In its response, RMV states that it reviewed a subset of 105 licenses from our sample of 1,905 and found that all 105 individuals were alive. Since we do not know what type of analysis RMV used to conduct its testing on these data, and this information was not provided to us during our audit, we cannot comment on RMV’s stated results. However, for our analysis, we queried all people who were license holders during our audit period and, when they had SSNs, compared them with the Death Master File and produced a file that listed all individuals who were issued licenses by RMV at least 30 days after their dates of death. It should be noted that this is the same analysis we used to identify the 36 initial records that indicated that a deceased person had been issued a license by RMV, which RMV ultimately confirmed to be a potential problem and referred to the State Police.

Contrary to what RMV asserts, the 36 questionable licenses did not come from a population of 662,000 license applications but from a population of 1,686,045 licenses issued during the audit period. We obtained the 1,905 licenses issued after death from a population of more than 4 million individuals who held licenses during the audit period. Since a license is valid for 5 years, many of the licenses in this population had issue dates as early as July 2009. The majority (1,862) of the death dates were before the beginning of the audit period, which means the licenses were issued between 2009 and 2014.
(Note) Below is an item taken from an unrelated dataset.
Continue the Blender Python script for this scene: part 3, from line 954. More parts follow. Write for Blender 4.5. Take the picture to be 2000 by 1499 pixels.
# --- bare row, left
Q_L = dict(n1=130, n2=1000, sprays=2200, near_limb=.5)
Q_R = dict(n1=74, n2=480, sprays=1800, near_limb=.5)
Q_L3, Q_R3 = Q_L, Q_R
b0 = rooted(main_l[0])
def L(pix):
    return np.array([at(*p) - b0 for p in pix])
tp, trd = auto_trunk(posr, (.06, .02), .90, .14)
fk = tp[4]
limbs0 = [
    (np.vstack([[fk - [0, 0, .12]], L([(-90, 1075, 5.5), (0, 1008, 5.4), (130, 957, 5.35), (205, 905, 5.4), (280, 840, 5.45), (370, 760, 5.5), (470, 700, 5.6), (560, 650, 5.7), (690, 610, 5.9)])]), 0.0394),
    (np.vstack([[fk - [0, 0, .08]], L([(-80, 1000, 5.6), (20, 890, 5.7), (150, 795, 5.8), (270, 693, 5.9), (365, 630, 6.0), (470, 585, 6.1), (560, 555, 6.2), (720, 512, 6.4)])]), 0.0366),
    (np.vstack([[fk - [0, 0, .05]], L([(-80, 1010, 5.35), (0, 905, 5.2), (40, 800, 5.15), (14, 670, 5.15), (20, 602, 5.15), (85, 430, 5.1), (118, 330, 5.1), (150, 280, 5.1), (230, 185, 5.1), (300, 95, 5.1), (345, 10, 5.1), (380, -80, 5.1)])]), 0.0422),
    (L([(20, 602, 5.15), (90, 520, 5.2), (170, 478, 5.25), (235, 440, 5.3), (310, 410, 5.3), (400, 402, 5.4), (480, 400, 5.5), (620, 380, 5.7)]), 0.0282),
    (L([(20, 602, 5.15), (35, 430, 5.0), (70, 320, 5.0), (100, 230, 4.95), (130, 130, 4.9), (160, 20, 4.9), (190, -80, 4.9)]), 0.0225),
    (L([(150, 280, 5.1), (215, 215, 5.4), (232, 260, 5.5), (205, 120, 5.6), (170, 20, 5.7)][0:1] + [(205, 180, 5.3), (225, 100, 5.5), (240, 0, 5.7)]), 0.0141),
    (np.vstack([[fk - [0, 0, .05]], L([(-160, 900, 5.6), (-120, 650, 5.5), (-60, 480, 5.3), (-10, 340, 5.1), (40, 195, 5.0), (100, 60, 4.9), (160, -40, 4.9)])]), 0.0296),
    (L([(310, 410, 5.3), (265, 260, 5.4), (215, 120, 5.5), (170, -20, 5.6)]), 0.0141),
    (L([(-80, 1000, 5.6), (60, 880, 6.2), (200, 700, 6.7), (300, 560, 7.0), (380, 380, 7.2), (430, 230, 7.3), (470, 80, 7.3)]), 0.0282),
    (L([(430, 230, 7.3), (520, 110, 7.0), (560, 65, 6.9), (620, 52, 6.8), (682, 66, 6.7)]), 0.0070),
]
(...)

We understand that setting the record to “deceased” for these 4,688 license files prevents further processing of the license. However, the status code (active, suspended, or expired) in ALARS for these licenses was still listed as active; this was visible on a routine inquiry. This active status code for a deceased person could remain for over 4 years if the person died shortly after the license issue date. We observed that an additional 11,598 licenses whose holders died after the license issue dates were, in fact, listed as expired. It is reasonable to OSA that if RMV can use this status code in some instances, it could use it in any instance where the license holder has died.